Today I was trying to concentrate on learning a Nia routine and it is one that has the Nia participant turning to face all four walls.  So that means I turn to each four walls in the room.  I found myself facing the ashes of loved ones at two of the walls.  The first and second wall, so by the time I got to the third and fourth wall I was lost in other thoughts.  I had been avoiding the room upon my travels through the house.  Normally I walk into this room to get to the back rooms because it is the softer path, but I had been avoiding it.  But this is the best, the largest room to practice in so I was doing my Nia practice in it.  But it just happens to have three of my relatives in it.  I don’t care for that.

As I type all three of them are at my back.  I bet I would not be as conscious of it had I not seen a post on Facebook from a friend who is pretty confident she did not receive the correct ashes of her pet.  She posted a picture of the paw print of what she received compared to the pet she had.  She has similarly sized pets still so she compared paws.  The mold she received was at LEAST four times larger.  And she went onto say that she has about three cups of ash.  She said she thought her pet would be about one.  AHHHHHHHHHHHHHHHHH!

It got me thinking.  AHHHHHHHHHHHHHHHHHHH!  How many cups of people are in this house.  WHAT????????????  Sigh.  Breathe.  Breathe.  Breathe.  Breathe.

Whew.  People are so different.  Many people have loved one’s ashes.  In fact, they sell beautiful urns to contain these ashes.  We’ve (probably) all seen those horrendous comedy TV shows where someone has accidentally spilled the ashes all over.  Breathe.

I just don’t know what to think about that.  I am working on letting people do what they need to do.  But, I personally don’t need to do it.  I think that tomorrow I will workout in another room — and probably from here on out.  I — don’t care to have THAT kind of reminder of my loved ones around.  To each their own.  And let everyone be . . .

Donna, thanks for always making me laugh, even if it is particularly in horror.

Thoughts?  What are your thoughts about this?  Are you an ashes and urn type of person?  Please feel free to share your feelings.  I’ve shared mine.

*The five stages of grief (according to Wiki):

  1. Denial — As the reality of loss is hard to face, one of the first reactions to follow the loss is Denial.
  2. Anger — “Why me?

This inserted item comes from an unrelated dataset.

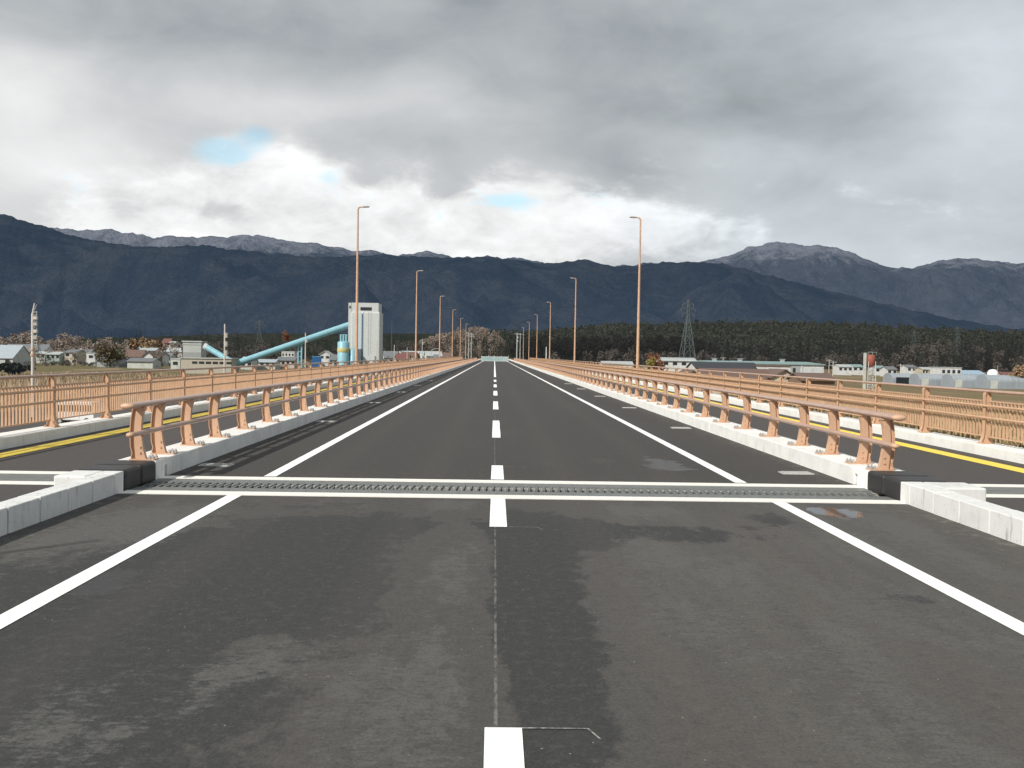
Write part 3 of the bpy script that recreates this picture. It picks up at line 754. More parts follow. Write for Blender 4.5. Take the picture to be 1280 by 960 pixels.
# ------------------------------------------------------------------ houses
wallc = {'white': (.60,.61,.60), 'cream': (.52,.46,.37), 'grey': (.36,.38,.38), 'pale': (.52,.54,.50), 'brown': (.22,.15,.10), 'green': (.34,.42,.37)}
roofc = {'grey': (.16,.17,.18), 'black': (.035,.037,.042), 'brown': (.15,.095,.075), 'maroon': (.17,.07,.06), 'teal': (.22,.32,.31), 'blue': (.30,.40,.50), 'silver': (.36,.41,.45), 'light': (.40,.43,.43)}
WM = {k: paint('wall_'+k, c, None, .8, .7, .5) for k, c in wallc.items()}; RM = {k: paint('roof_'+k, c, tuple(x*.8 for x in c), .6, 1.2, .5, stretch=(1,4,1)) for k, c in roofc.items()}
def house(x0, x1, ytop, Y, label, wall='white', roof='grey', gable='side', roof_h=None, depth=8, nwin=3, cat='house', name='house', base=-5, rz=0, win=True, storeys=1):
    a = at(x0, ytop, Y); b = at(x1, ytop, Y); W = (b.x-a.x)/2; Ht = (a.z+b.z)/2-base
    t = thing(name, label, cat, ((a.x+b.x)/2, Y+depth/2, base), R(rz))
    rh = roof_h if roof_h is not None else min(2.4, Ht*.35); hw = Ht-rh; D = depth/2; e = .5
    q = MB()
    if gable == 'side': q.prismX([(-D,0),(D,0),(D,hw),(0,Ht-.15),(-D,hw)], -W+.3, W-.3)       # ridge along x
    elif gable == 'front': q.prismY([(-W+.3,0),(W-.3,0),(W-.3,hw),(0,Ht-.15),(-W+.3,hw)][::-1], -D, D)
    else: q.box(-W,W,-D,D,0,hw)
    q.build('wall', WM[wall], t)
    q = MB(); th = .18
    if gable == 'side':
        q.prismX([(-D-e,hw-.3),(0,Ht-th),(D+e,hw-.3),(D+e,hw-.3+th),(0,Ht),(-D-e,hw-.3+th)], -W, W)
    elif gable == 'front':
        k_ = (Ht-th-hw+.0)/max(W-.3,.1)
        q.prismY([(-W-.2,hw-.2),(0,Ht-th+.06),(W+.2,hw-.2),(W+.2,hw-.2+th),(0,Ht+.06),(-W-.2,hw-.2+th)][::-1], -D-e, D+e)
    else: q.box(-W-.15,W+.15,-D-.15,D+.15,hw,Ht)
    q.build('roof', RM[roof], t)
    if win:
        for fl in range(storeys):
            zz = hw-1.75-fl*2.6
            if zz < .3: break
            for i in range(nwin):
                cxw = -W+ (2*W)*(i+.5)/nwin; ww = min(.8, W/nwin*.55)
                q = MB(); q.box(cxw-ww,cxw+ww,-D-.04,-D-.003,zz,zz+1.1); f = q.build('window', M['glass'], t)
                q = MB(); q.box(cxw-ww-.08,cxw+ww+.08,-D-.06,-D-.041,zz-.1,zz-.02); q.build('sill', WM['white'], f)
    return t
hs = [
 (-14,17,431,330,'large pale blue-grey shed with a plain sloping roof at the left edge', dict(wall='pale',roof='silver',gable='side',roof_h=4.6,depth=14,nwin=2,cat='shed',name='shed')),
 (4,58,430,440,'long house with a dark grey roof behind the shed at the left edge', dict(wall='white',roof='grey',roof_h=3,nwin=5)),
 (18,32,438.5,370,'small white-walled house with a light roof right of the large shed', dict(wall='white',roof='light',roof_h=.8,nwin=2)),
 (44,57,439,400,'low house with a bright silver roof behind the tall ladder pole', dict(wall='pale',roof='light',roof_h=.9,nwin=2)),
 (57,75,439.5,390,'pale green house with a shallow teal roof right of the ladder pole', dict(wall='green',roof='light',roof_h=1,nwin=3)),
 (80,97,437,380,'two-storey cream house with dark windows left of the large bush', dict(wall='cream',roof='grey',roof_h=1,nwin=2,storeys=2)),
 (97,112,436.5,395,'two-storey house with a dark grey gable roof left of the large bush', dict(wall='grey',roof='grey',nwin=2,storeys=2)),
 (108,119,441,360,'small white shed with flat roof beside the large bush', dict(wall='white',roof='light',gable='flat',roof_h=.3,nwin=1,cat='shed',name='shed')),
 (151,178,437,400,'brown-roofed farmhouse with white gable right of the large bush', dict(wall='white',roof='brown',roof_h=3,nwin=3)),
 (174,195,434.5,460,'white two-storey house behind the brown-roofed farmhouse', dict(wall='white',roof='light',roof_h=1.2,nwin=4,storeys=2)),
 (178,192,440,380,'small house with a white front gable and brown roof', dict(wall='white',roof='brown',gable='front',nwin=2)),
 (190,204,441,385,'low white house with a dark roof left of the grey tower block', dict(wall='white',roof='black',roof_h=1.3,nwin=3)),
 (203,214,441,430,'grey house with grey roof right behind the low white house', dict(wall='pale',roof='grey',nwin=2)),
 (213.5,225,448,300,'tiny pale hut with one dark window left of the low hall', dict(wall='pale',roof='light',gable='flat',roof_h=.4,nwin=1,cat='hut',name='hut')),
 (120,150,447,330,'long low greenhouse-grey shed in front of the bush', dict(wall='grey',roof='grey',roof_h=.8,nwin=0,cat='shed',name='shed')),
 (158,192,447.5,320,'long low shed with a weathered grey roof left of the tiny hut', dict(wall='pale',roof='grey',roof_h=1.0,nwin=0,cat='shed',name='shed')),
 (202,213,423,640,'house with a maroon roof beside the tan round tree', dict(wall='brown',roof='maroon',nwin=2,base=-2,roof_h=3)),
 (211,221.5,426.5,600,'bright white house right of the maroon roof', dict(wall='white',roof='light',roof_h=.6,nwin=3,base=-2)),
 (226,233,428,590,'small white house with a pink roof left of the grey tower block', dict(wall='white',roof='brown',nwin=2,base=-2)),
 (300,316,446,330,'low grey house under the rising conveyor tube', dict(wall='pale',roof='light',nwin=2)),
 (317,345,449,340,'long pale workshop under the middle of the conveyor tube', dict(wall='pale',roof='silver',roof_h=.9,nwin=4,cat='workshop',name='workshop')),
 (345,369,446,350,'beige workshop with a brown roof left of the conveyor support', dict(wall='cream',roof='grey',roof_h=1.2,nwin=4,cat='workshop',name='workshop')),
 (352,368,439,420,'white building with a flat roof behind the beige workshop', dict(wall='white',roof='light',gable='flat',roof_h=.4,nwin=4,storeys=2)),
 (399,413,438.5,400,'white house with a pale gable left of the blue silo', dict(wall='white',roof='light',gable='front',roof_h=1.6,nwin=2)),
 (412,421,443,370,'small grey house close to the blue silo', dict(wall='pale',roof='grey',nwin=2)),
 (480,492,440.5,430,'white house directly right of the silo tower', dict(wall='white',roof='grey',nwin=2)),
 (494,512,442,420,'house with a pinkish maroon roof right of the silo tower', dict(wall='cream',roof='maroon',nwin=3)),
 (541,549,443,400,'small white house between the left street lamps', dict(wall='white',roof='grey',nwin=2)),
 # right side
 (827,872,447,330,'white building with a stained wall left of the long warehouse', dict(wall='white',roof='light',roof_h=1.0,nwin=4,depth=12)),
 (812,829,449,300,'low white shed beside the yellow-green bush', dict(wall='white',roof='light',roof_h=.8,nwin=2,cat='shed',name='shed')),
 (752,792,451.5,420,'long low pale greenhouse left of the nearest right lamp', dict(wall='pale',roof='light',roof_h=1.2,nwin=0,cat='greenhouse',name='greenhouse')),
 (869,950,452.8,215,'long low building with a shiny black roof in front of the warehouse', dict(wall='white',roof='black',roof_h=1.3,nwin=0,depth=10)),
 (951,988,457,212,'low white-walled building with small dark windows in front of the warehouse', dict(wall='white',roof='brown',roof_h=.25,gable='flat',nwin=3,depth=8)),
 (880,967,461,170,'long brown roof of the farmhouse behind the right railing', dict(wall='cream',roof='brown',roof_h=1.7,nwin=0,depth=9)),
 (964,998,461.8,168,'cream gable end with a brown roof right of the long farmhouse roof', dict(wall='cream',roof='brown',gable='front',roof_h=1.5,nwin=0,depth=9)),
 (854,879,463,172,'cream gable end showing just above the right railing', dict(wall='cream',roof='brown',gable='front',roof_h=1.1,nwin=0,depth=9)),
 (1000,1046,466.5,150,'low dark brown roof in front of the warehouse end wall', dict(wall='brown',roof='brown',roof_h=1.0,nwin=0,depth=7)),
 (1048,1066,455.5,420,'low white house with a silver roof left of the water tower', dict(wall='white',roof='light',roof_h=1.0,nwin=3)),
 (1066,1080,455.5,430,'pale house with a teal roof just left of the water tower', dict(wall='white',roof='teal',roof_h=1.0,nwin=2)),
 (1094,1108,457,430,'white house with a teal roof right of the water tower', dict(wall='white',roof='teal',roof_h=1.0,nwin=2)),
 (1109,1122,458,400,'white house with a grey roof left of the greenhouses pole', dict(wall='white',roof='grey',roof_h=1.2,nwin=2)),
 (1134,1146,456,420,'two-storey white house with a dark roof behind the greenhouses', dict(wall='white',roof='grey',roof_h=1.0,nwin=2,storeys=2)),
 (1153,1168,459,400,'low house with a white roof edge and brown wall behind the greenhouses', dict(wall='cream',roof='light',roof_h=.8,nwin=4)),
 (1176.5,1202,459,300,'white two-storey office with square windows behind the greenhouses', dict(wall='white',roof='light',gable='flat',roof_h=.25,nwin=4,storeys=2)),
 (1200,1232,463,305,'long low building with a pale blue roof right of the white office', dict(wall='pale',roof='blue',roof_h=1.1,nwin=3)),
 (1253,1275,465,330,'low maroon-roofed house near the right edge of the photo', dict(wall='cream',roof='maroon',roof_h=1.0,nwin=2)),
]
for x0, x1, yt, Y, lab, kw in hs: house(x0, x1, yt, Y, lab, **kw)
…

It’s not fair!”; “How can this happen to me?”; ‘”Who is to blame?”; “Why would God let this happen?”
  3. Bargaining — “I’ll do anything for a few more years.”; “I will give my life savings if…”
  4. Depression — “I’m so sad, why bother with anything?”; “I’m going to die soon so what’s the point?”; “I miss my loved one, why go on?”
  5. Acceptance “It’s going to be okay.”; “I can’t fight it, I may as well prepare for it.”